Com isso, o indivíduo beneficiado com a doação não poderá ser enquadrado no conceito de consumidor (art. 2º do CDC), nem mesmo na figura equiparada de bystander, tratada no art. 17 do CDC.

Qual foi o regime de responsabilidade civil do doador previsto pela Lei nº 14.016/2020?
Veja o que diz o caput do art. 3º:
Art. 3º O doador e o intermediário somente responderão nas esferas civil e administrativa por danos causados pelos alimentos doados se agirem com dolo.

No direito brasileiro, em regra, a responsabilidade civil é subjetiva, de forma que o agente será responsabilizado se agiu com dolo ou culpa (art. 186 c/c art. 927 do Código Civil).
No caso da doação gratuita de alimentos, o legislador abrandou essa regra e determinou que só haverá responsabilidade se o doador ou o intermediário tiverem agido com dolo. Assim, mesmo que tenham atuado com culpa, não serão responsabilizados.
A despeito de reconhecer a boa intenção do legislador diante de um tema tão sensível e socialmente relevante, penso que a previsão foi exacerbada e que ela poderá gerar uma proteção insuficiente às pessoas que recebem as doações. Entendo que a Lei deveria ter previsto que o doador e o intermediário também teriam responsabilidade caso tivessem agido com “culpa grave”, ou seja, quando demonstraram total descaso, mesmo que sem intenção de causar dano.
Mutatis mutandis, seria o caso de se aplicar o mesmo raciocínio que levou o STJ a editar a súmula 145:
Súmula 145-STJ: No transporte desinteressado, de simples cortesia, o transportador só será civilmente responsável por danos causados ao transportado quando incorrer em dolo ou culpa grave.

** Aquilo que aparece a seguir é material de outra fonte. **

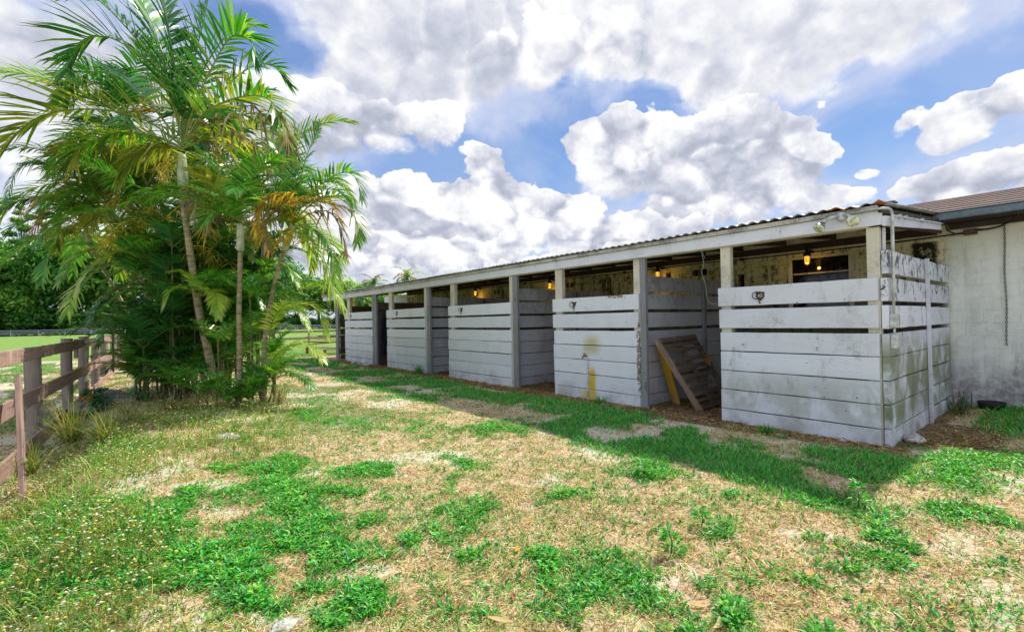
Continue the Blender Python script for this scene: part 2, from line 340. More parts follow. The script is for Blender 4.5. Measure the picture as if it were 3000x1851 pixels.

Não foi essa, contudo, a opção legal.

Preocupação com a cadeia de conservação do alimento e previsão de rompimento do nexo causal
Uma das preocupações dos restaurantes e similares está no fato de que, no momento da doação, o alimento está dentro do prazo de validade e em condições de ser consumido. Ocorre que, se for mal conservado ou se passar muito tempo, ele poderá se tornar impróprio para o consumo.
Assim, não há como o doador garantir que aquele alimento doado em perfeitas condições permanecerá dessa forma no exato instante do consumo, caso este não seja imediato.
Pensando nisso, o legislador inseriu uma regra afirmando que o doador somente possui responsabilidade pela higidez do alimento no momento da doação, não sendo responsável por eventuais danos decorrentes da má-conservação, transporte inadequado ou incorreta manipulação. Isso porque são fatos posteriores, supervenientes, sobre os quais o doador não terá mais controle. Há, portanto, ausência de responsabilidade pelo rompimento do nexo causal.
Veja o que diz o § 1º do art. 3º:
Art. 3º (...)
§ 1º A responsabilidade do doador encerra-se no momento da primeira entrega do alimento ao intermediário ou, no caso de doação direta, ao beneficiário final.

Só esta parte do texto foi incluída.